=== INSTRUCTIONS TO FOLLOW ===
Sift the material for lines containing "Blender", and return them.

=== GIVEN ENTRIES ===
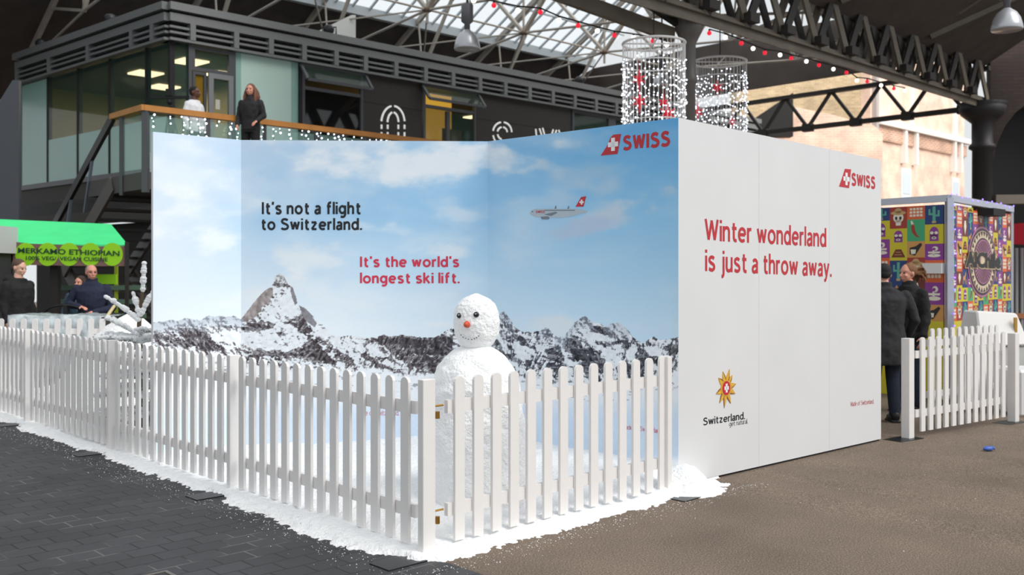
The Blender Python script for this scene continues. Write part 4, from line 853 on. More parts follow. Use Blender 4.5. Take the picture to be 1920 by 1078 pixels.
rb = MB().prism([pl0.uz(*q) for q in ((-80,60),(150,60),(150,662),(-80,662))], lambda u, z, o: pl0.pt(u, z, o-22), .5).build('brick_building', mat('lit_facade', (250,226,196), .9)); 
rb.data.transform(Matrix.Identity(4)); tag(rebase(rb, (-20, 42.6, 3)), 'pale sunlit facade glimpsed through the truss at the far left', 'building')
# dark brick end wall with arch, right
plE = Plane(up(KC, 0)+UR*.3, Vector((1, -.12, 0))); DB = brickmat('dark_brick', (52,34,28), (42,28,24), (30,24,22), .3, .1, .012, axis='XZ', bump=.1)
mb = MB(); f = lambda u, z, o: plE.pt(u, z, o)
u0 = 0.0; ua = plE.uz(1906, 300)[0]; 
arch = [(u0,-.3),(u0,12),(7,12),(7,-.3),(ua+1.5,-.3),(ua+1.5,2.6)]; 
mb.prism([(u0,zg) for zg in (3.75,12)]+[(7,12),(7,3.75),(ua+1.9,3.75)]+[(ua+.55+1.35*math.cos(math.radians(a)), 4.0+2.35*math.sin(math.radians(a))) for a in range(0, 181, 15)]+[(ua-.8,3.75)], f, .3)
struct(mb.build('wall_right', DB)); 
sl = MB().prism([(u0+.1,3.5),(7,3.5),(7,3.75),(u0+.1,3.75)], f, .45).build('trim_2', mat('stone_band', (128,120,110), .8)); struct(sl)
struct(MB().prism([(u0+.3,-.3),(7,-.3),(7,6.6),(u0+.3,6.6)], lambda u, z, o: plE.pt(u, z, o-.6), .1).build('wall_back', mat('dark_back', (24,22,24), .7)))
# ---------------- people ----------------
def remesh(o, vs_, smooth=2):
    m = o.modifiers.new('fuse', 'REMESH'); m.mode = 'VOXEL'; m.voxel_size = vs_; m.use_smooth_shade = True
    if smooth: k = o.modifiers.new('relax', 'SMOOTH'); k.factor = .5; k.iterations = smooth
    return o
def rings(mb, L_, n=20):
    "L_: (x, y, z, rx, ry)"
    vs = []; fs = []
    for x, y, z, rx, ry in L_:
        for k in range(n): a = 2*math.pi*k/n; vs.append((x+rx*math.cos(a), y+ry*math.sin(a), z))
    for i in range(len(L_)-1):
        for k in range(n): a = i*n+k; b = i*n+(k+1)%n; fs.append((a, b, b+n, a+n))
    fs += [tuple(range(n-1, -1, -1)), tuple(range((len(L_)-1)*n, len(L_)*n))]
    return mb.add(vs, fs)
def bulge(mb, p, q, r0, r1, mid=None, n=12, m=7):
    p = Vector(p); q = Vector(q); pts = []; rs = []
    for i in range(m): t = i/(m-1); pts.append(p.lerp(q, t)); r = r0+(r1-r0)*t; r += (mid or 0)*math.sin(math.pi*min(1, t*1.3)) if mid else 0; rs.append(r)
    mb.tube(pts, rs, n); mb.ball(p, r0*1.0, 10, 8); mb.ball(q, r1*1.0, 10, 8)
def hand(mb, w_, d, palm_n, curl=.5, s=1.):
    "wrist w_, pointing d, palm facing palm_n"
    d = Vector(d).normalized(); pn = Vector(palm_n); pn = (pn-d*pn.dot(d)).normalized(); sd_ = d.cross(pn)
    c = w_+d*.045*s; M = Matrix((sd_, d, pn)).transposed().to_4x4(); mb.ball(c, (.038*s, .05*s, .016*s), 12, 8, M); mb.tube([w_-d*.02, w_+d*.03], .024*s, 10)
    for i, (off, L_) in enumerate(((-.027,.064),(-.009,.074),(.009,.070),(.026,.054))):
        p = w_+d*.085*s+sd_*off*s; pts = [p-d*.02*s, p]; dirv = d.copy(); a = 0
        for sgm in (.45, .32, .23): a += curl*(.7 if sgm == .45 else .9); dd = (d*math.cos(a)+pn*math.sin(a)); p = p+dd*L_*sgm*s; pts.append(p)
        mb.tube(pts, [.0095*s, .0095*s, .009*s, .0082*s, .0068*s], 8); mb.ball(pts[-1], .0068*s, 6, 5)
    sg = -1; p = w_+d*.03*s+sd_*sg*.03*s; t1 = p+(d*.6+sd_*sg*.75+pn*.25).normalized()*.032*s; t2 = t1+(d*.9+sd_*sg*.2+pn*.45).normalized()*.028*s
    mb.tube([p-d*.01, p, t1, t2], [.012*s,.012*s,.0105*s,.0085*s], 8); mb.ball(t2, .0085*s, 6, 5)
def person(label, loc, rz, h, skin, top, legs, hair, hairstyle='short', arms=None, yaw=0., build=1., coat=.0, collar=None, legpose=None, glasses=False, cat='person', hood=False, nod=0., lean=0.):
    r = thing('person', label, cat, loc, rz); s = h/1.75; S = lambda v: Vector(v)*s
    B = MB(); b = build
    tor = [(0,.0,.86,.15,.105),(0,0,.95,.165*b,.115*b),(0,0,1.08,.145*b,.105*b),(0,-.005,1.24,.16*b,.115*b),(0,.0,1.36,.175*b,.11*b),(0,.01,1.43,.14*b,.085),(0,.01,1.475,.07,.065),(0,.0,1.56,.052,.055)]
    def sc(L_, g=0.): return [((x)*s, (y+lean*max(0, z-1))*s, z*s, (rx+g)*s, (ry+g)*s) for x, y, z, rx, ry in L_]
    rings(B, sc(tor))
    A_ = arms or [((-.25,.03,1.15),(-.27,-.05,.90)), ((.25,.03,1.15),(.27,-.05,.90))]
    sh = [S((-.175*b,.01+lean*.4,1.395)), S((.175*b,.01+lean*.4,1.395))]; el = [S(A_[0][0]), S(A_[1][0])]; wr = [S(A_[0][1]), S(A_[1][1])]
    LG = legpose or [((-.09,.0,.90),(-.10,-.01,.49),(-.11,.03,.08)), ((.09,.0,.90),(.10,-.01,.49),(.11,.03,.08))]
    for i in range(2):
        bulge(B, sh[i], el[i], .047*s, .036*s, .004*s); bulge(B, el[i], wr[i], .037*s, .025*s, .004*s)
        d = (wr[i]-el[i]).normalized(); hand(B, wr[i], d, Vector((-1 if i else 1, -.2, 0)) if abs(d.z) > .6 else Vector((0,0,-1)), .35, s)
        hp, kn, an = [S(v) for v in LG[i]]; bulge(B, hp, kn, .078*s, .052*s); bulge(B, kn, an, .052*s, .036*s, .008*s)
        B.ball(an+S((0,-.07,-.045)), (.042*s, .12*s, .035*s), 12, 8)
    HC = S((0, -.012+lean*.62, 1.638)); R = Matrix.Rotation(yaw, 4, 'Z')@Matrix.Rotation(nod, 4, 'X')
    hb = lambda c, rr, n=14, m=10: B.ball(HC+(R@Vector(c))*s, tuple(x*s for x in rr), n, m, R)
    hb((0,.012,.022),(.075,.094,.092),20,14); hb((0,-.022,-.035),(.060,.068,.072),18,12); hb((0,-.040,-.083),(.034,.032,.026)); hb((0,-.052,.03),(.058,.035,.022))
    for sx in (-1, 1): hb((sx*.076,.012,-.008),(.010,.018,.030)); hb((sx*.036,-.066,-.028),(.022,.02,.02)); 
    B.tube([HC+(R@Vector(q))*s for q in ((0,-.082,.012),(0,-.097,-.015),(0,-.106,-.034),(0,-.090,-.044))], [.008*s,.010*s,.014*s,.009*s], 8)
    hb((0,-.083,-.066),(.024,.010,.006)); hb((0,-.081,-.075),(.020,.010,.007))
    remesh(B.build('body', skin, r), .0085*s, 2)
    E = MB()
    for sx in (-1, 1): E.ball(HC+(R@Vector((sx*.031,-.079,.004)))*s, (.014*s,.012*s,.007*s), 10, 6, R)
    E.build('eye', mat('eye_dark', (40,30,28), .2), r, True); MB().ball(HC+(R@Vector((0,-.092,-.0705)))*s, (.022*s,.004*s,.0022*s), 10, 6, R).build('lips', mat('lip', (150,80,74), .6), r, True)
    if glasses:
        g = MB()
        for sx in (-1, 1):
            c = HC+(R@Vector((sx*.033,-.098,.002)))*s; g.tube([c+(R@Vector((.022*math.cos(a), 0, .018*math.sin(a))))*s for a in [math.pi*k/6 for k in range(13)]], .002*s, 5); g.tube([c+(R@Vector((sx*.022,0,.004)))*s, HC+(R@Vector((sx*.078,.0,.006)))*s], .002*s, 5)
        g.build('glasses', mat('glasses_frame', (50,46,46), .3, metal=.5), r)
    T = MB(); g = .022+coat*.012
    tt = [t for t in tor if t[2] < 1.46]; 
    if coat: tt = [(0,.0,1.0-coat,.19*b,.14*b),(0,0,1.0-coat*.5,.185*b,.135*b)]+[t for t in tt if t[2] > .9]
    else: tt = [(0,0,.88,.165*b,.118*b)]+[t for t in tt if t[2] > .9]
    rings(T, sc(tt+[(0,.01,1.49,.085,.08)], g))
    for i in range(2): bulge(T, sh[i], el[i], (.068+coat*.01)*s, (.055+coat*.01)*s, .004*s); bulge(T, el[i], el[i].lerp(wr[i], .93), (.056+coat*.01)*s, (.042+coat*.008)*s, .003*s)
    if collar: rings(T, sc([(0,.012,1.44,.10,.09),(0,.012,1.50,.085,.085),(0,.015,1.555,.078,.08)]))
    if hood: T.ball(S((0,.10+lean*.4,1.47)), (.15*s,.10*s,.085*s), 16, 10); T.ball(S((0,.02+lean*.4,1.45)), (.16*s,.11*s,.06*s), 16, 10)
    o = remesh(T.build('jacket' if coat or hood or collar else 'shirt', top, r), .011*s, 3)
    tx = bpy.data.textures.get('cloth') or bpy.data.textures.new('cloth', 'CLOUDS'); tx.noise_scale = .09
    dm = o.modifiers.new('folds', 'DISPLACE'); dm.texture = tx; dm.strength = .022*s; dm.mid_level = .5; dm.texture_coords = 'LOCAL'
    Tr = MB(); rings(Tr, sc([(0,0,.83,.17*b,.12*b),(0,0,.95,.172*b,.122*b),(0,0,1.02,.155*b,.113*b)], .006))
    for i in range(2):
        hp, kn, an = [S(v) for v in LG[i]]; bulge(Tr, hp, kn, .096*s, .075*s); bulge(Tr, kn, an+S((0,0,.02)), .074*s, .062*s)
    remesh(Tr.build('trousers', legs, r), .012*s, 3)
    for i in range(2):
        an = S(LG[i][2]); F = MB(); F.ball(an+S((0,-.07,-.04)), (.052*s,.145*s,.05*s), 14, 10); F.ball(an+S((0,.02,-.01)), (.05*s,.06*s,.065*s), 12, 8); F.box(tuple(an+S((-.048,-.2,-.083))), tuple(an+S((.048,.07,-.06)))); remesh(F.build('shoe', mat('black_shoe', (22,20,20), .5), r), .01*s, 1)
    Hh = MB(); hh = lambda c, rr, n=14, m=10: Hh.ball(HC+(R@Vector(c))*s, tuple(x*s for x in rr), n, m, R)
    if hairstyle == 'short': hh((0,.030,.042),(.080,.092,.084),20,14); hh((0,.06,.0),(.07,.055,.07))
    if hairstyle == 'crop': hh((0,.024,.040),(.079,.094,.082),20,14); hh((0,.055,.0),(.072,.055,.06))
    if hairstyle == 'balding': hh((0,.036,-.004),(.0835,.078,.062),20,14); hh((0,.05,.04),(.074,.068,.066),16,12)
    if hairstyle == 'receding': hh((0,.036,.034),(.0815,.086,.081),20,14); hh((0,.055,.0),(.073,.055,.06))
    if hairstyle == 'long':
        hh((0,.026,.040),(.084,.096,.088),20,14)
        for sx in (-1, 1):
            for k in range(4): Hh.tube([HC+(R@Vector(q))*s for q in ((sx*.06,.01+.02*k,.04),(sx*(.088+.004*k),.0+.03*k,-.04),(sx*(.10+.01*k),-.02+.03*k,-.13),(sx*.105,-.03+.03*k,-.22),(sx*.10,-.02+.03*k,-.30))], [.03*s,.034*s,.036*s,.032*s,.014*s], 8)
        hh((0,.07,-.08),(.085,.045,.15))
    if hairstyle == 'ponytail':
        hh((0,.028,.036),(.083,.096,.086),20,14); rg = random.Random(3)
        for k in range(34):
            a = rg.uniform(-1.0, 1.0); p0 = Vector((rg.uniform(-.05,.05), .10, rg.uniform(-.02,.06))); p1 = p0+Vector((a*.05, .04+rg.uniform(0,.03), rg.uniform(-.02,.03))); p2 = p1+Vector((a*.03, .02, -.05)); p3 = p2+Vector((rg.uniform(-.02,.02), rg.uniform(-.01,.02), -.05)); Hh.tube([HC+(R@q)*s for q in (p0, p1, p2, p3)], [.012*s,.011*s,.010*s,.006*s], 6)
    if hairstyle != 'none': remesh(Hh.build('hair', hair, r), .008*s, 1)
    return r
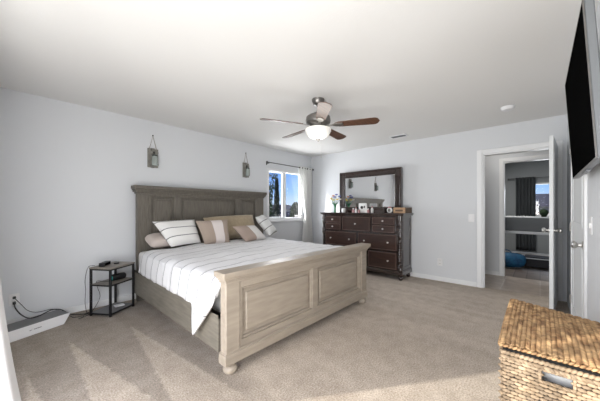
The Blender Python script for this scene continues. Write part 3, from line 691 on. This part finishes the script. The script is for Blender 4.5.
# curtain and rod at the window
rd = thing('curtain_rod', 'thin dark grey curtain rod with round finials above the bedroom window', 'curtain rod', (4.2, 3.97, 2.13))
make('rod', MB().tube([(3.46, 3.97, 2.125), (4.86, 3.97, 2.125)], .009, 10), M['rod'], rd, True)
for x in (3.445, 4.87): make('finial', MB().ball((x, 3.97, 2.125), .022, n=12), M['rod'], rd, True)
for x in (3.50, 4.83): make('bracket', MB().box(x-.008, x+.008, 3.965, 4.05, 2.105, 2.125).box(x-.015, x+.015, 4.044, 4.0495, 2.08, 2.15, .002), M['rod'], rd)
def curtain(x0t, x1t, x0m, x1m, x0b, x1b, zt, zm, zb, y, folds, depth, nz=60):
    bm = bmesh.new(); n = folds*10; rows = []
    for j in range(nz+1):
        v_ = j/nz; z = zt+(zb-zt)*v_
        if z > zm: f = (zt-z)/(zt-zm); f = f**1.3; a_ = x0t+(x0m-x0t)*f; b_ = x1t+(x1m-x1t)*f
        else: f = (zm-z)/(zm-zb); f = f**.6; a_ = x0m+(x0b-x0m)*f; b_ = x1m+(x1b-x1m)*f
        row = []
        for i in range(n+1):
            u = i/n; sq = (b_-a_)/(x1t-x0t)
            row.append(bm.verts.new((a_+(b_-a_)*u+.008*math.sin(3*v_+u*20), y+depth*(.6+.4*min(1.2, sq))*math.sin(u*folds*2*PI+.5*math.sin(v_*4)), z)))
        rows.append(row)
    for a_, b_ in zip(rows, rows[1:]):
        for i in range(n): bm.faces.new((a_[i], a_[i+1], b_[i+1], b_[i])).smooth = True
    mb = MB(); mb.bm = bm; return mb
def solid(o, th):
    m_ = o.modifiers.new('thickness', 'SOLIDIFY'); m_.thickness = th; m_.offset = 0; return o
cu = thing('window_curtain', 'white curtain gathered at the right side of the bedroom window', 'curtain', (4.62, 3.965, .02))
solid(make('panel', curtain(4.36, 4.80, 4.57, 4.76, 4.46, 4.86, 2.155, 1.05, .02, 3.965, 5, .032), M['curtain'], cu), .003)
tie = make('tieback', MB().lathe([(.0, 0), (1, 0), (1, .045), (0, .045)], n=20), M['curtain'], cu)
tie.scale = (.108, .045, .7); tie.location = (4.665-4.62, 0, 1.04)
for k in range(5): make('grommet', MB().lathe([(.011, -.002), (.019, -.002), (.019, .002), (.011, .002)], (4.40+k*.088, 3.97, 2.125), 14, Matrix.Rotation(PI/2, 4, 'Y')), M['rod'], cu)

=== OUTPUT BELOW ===
The Blender Python script for this scene continues. Write part 4, from line 853 on. More parts follow. Use Blender 4.5. Take the picture to be 1920 by 1078 pixels.
The Blender Python script for this scene continues. Write part 3, from line 691 on. This part finishes the script. The script is for Blender 4.5.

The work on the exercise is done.